The project was beset with a variety of problems right from its inception and was eventually cancelled in 2017 by the new mayor of London, Sadiq Khan.

The new 83-page report - Up the garden path: Learning from the Garden Bridge project - has been published today by the London Assembly’s Garden Bridge Working Group

“In many respects, it was an ambitious project: delivering significant infrastructure within short timeframes and funded primarily by private sources,” says the report. “Delays caused by failure to finalise land rights and planning permissions on both sides of the proposed bridge served to exacerbate the funding insecurity that plagued the project throughout. Further, the governance model established to deliver the project was not fit-for-purpose, which led to poor and non-transparent decision-making at critical stages to resolve these issues.”

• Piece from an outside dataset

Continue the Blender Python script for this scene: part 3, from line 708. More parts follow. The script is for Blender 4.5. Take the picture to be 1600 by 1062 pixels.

It adds: “Throughout all scrutiny processes on this project, key decision-makers involved in all, or part, of the project have passed the buck regarding accountability. All key stakeholders, are, however, ultimately responsible for their part in this project’s failure.” It says that the former London mayor, Boris Johnson, took an active supporting role in the project, by using the functions of his office to issue mayoral decisions that effectively directed the removal of any blocks to development progress.

Over the course of the project, the Garden Bridge Trust was progressively reckless in its decision-making to address its increasingly precarious funding position, the report says. “And critically, Transport for London (TfL) did not use the full extent of its functional and advisory powers to communicate to the Greater London Authority the increasing risk associated with the project; regarding both the precariousness of the Trust’s financial position and its mismanagement during the critical months of late 2015-mid 2016.”

Four recommendations are made by the working group:

  • TfL should update its procurement processes to include an overarching procurement strategy for each relevant stage of delivery for all infrastructure projects valued over £50 million (US$63 million);
  • By December 2019, TfL should update project delivery processes to ensure it signs-off on key delivery stages for significant infrastructure projects;
  • By November 2019, TfL should write to the Garden Bridge Trust administrators requesting they provide a copy of the construction contract between the Garden Bridge Trust and contractor Bouygues/Cimolai. TfL should subsequently publish it on its website;
  • For infrastructure projects valued £50 million (US$63 million) or greater that are being delivered by third-party stakeholders, TfL should include contractual conditions for TfL oversight and authorisation to ensure better management of risks associated with delivery.